Absent other state government defense for the statute, Imperial County, Calif., filed to intervene. Two-thirds of voters in the county east of San Diego backed Proposition 8, and its board of supervisors voted in 2009 to intervene on its behalf. Walker denied that motion.
Brown says Walker stacked the deck in favor of same-sex marriage supporters by allowing San Francisco to intervene in the case but not Imperial County.
Accompanying his decision striking down Proposition 8, Walker wrote: "California law provides no basis for Imperial County’s assertion that it has an interest in California marriage law, much less that its interests here are not adequately represented by an existing California defendant.”
Imperial County has appealed the decision, but legal experts, including University of Southern California law professor David Cruz, say the county may run into more hurdles.
"Given that Prop 8 is a state constitutional amendment, it's not clear that a mere county-level government would be enough," says Professor Cruz. And even if it is allowed to join the case as an intervener, the county would need to prove that it stood to be adversely affected by the repeal of Proposition 8, he says.
Baker v. Nelson
Brown says Walker's personal bias will be evident to the Ninth Circuit when it considers the appeal of Protect Marriage. Particularly egregious, he says, is that Walker ignored the most obvious precedent, Baker v. Nelson, a Minnesota Supreme Court case dismissed by the US Supreme Court in 1972.
In that case, the high court dismissed the appeal of a same-sex couple who argued that by forbidding them to marry, the state's laws violated their constitutional rights to privacy, due process, and equal protection clauses.

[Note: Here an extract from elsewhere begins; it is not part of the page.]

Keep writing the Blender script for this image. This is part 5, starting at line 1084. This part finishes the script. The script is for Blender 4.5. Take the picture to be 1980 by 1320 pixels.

That dismissal is seen by some as a decision on the merits of the case because it came through mandatory appellate review, and thus an endorsement of marriage as between one man and one woman.
"The district court did not confront the Supreme Court’s holding in Baker, binding authority from this Court, or any of the well established lines of authority opposed to its conclusions. It did not distinguish them. It did not explain why it believed they were wrongly decided. It did not even acknowledge their existence. It simply ignored them," wrote Proposition 8 backers in their filing with Ninth Circuit to request an indefinite stay of Walker's ruling until all appeals can be heard.
Cruz says neglecting to address Baker is not as black and white as Brown makes it sound.
"There are very different factual and legal backgrounds" between the two cases, Cruz says. "At the time Baker was decided, Supreme Court equal protection law was very different from as it stands today," he says.
"When the Supreme Court dismissed the appeal [in 1972], Minnesota didn't have anything resembling a domestic partnership law," he adds. "California had already extended rights of marriage to same-sex couples," he says, so the reason why Minnesota may not have allowed same-sex couples to marry is different than California's.